Author: Darshan Chandaria
For Entrepreneurs, Business Owners, Business Leaders and those inspiring to be senior Managers understanding financial statements is of critical importance.
So, what financial statements do you need to understand and why?
1) Profit & Loss Statement (P&L)
2) Balance Sheet
3) Cash Flow Statement
4) Statement of Changes in Equity
5) Notes to the Financial Statements
Today I will talk about the Profit & Loss Statement (P&L)
What is a P&L Statement?
A Profit and Loss (P&L) statement, also known as an income statement, is a financial report that summarizes a company’s revenues, costs, and expenses over a specific period, typically a year. Here’s a simple breakdown:
- Revenue: This is the total income generated from sales of goods or services.
- Cost of Goods Sold (COGS): These are the direct costs associated with producing the goods or services sold by the company.

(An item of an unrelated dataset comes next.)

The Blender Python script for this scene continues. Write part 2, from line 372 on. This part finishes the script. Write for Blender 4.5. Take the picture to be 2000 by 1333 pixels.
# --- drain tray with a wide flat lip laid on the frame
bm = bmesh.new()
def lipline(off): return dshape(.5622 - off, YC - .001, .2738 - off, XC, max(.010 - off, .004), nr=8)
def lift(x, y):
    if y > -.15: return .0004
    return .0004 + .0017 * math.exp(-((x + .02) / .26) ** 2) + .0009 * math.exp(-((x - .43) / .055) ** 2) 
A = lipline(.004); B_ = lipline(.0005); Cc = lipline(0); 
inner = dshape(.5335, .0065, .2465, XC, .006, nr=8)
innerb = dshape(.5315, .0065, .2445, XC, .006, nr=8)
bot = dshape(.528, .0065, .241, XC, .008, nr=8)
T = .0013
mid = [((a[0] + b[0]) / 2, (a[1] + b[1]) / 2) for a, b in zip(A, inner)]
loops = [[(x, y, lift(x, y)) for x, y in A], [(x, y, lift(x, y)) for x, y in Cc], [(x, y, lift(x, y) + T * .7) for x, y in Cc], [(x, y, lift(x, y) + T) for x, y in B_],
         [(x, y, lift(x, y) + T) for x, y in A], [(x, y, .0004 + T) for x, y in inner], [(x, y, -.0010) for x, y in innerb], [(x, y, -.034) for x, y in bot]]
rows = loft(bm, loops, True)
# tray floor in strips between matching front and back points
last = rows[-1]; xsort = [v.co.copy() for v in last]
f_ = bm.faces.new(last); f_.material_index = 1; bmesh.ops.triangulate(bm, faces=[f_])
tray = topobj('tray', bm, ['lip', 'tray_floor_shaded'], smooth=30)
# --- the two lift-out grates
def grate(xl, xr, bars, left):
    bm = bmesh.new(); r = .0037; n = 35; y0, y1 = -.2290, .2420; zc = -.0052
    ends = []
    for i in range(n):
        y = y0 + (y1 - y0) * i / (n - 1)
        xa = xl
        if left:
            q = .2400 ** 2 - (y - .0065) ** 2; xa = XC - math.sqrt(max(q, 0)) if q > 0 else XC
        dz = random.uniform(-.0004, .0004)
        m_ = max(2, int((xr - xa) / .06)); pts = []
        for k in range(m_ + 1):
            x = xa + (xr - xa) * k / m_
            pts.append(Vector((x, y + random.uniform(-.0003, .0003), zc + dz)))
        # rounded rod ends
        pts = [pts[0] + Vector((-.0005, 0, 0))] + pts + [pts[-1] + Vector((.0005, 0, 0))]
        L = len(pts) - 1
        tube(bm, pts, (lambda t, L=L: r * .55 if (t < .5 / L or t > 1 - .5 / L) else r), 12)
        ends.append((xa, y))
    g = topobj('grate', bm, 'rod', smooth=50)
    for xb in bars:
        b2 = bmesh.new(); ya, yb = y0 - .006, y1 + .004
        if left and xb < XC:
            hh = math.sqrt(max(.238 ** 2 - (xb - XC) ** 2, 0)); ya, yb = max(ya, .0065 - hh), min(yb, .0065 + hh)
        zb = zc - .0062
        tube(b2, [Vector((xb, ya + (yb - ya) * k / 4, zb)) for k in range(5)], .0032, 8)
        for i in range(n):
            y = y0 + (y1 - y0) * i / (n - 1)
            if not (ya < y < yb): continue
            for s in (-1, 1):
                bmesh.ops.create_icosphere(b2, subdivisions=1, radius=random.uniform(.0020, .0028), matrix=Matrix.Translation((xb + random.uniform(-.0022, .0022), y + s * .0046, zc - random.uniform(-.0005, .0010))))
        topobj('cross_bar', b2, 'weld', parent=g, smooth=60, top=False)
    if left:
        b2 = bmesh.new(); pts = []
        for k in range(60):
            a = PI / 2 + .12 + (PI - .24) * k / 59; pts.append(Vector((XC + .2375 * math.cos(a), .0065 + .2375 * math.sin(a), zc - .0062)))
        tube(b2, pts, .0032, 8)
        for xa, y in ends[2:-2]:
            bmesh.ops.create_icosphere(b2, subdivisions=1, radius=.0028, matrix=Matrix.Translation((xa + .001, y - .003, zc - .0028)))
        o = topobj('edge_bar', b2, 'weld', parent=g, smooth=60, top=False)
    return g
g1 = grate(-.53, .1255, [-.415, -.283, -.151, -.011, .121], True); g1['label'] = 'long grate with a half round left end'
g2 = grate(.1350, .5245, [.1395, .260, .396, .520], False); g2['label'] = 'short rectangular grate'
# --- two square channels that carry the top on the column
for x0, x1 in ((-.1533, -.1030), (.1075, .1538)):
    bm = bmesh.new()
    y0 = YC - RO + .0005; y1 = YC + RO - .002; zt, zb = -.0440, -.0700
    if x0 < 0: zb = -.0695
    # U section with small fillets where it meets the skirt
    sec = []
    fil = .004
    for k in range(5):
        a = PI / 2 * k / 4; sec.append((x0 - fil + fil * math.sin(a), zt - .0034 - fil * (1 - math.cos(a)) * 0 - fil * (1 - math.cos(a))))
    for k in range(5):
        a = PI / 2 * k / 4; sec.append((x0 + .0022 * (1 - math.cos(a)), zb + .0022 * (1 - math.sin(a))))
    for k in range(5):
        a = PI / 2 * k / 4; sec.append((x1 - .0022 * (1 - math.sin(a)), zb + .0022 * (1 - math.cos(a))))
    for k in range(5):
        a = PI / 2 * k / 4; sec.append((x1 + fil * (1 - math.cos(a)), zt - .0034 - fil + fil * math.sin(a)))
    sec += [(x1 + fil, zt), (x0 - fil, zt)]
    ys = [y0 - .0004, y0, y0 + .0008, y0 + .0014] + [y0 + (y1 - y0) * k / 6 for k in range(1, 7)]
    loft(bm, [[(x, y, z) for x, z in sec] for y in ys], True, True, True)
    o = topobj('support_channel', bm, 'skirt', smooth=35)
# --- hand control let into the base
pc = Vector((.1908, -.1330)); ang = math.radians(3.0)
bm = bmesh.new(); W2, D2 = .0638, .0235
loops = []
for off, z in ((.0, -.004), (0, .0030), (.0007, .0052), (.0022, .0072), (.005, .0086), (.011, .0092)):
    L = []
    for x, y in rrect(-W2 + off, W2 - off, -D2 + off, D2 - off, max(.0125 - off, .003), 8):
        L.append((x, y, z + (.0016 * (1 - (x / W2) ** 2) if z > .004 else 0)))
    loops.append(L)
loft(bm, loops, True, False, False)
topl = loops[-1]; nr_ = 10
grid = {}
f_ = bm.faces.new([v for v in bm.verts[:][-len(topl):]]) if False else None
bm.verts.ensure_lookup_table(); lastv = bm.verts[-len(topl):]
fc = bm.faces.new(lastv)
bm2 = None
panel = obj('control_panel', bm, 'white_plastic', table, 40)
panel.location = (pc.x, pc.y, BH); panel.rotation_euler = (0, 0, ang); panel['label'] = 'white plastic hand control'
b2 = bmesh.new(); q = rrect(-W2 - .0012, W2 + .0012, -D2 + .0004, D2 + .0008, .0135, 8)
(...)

Here are some common examples:
For Manufacturing Businesses
- Raw Materials: The cost of materials used to make the product e.g. fabric for shirt manufacturing.
- Direct Labor: Salaries paid to workers directly involved in making the product.
- Manufacturing Supplies: Costs of supplies used in the process of making the product e.g. buttons, threads.
- Factory Overhead: Costs related to running the factory, such as electricity, rent, and equipment maintenance such as lubricants, bolts, bearings.
For Retail Business
- Purchase Cost of Inventory: The cost of buying products from suppliers to sell to customers.
- Freight-In: Shipping costs to bring inventory to the store or warehouse.
- Packaging Costs: Costs of packaging materials for products sold e.g. boxes, bags.
For Service Business
- Direct Labor: Wages paid to employees providing the service.
- Materials and Supplies: Costs of materials used in providing the service e.g. detergents used for a car wash business.
Understanding COGS is essential for calculating gross profit and managing profitability.
- Gross Profit: This is calculated by subtracting COGS from Revenue.
- Operating Expenses: These include costs such as administrative salaries and other expenses required to run the business.
- Operating Profit: This is obtained by subtracting Operating Expenses from Gross Profit.
- Net Profit: Finally, after accounting for taxes and other non-operating expenses, the Net Profit (or Net Loss) is determined. This figure shows the company’s overall profitability.
Non-operating expenses are costs that are not related to the core operations of a business. Here are some common examples:
Interest Expenses
- Interest on Loans: Payments made on borrowed funds.
Losses
- Loss on Sale of Assets: Losses incurred from selling assets below their book value.
- Impairment Losses: Write-downs of asset values due to changes in market conditions, changes in regulation etc.
Other Expenses
- Legal Settlements: Costs associated with legal disputes and settlements.
- Restructuring Costs: Expenses related to reorganizing the company, such as severance pay and relocation costs.
- Foreign Exchange Losses: Losses from currency exchange rate fluctuations. E.g. you confirmed an order for an office printer (which the supplier must specially import for you) at $200 this is when the KES/$ exchange rate was 130, meaning KES 26,000 at the time of paying the supplier the exchange rate is 150, you then have to pay KES 30,000. You made a loss of KES 4,000 that you were not expecting to make.
Miscellaneous
- Charitable Donations: Contributions made to charitable organizations.
- Investment Losses: Losses from investments that are not part of the company’s core operations for e.g. investing in property, shares etc.
Also Read: Top 5 Essential Steps Before Securing a Business Loan
Why is the P&L Important?
- Performance Evaluation: It shows the company’s revenues, costs, and expenses over a specific period, helping you assess how much gain a business makes year on year.
- Decision Making: By understanding where the money is coming from and where it’s going, businesses can make informed decisions about budgeting, investments, and cost management.
- Trend Analysis: Comparing P&L statements over different periods helps identify whether a business is growing its gains, trends and measure performance year on year.
- Bank Confidence: A well-maintained P&L statement allows a bank to assess the business more easily and gives them confidence on your financial management.
- Investor Confidence: A well-maintained P&L statement builds investor confidence by showcasing the company’s profitability and financial stability.
- Strategic Planning: It aids in strategic planning by providing insights into which products or services are most profitable and where to cut costs.
- Compliance: Ensures compliance with financial regulations and standards, which is essential for audits, tax payments and legal purposes.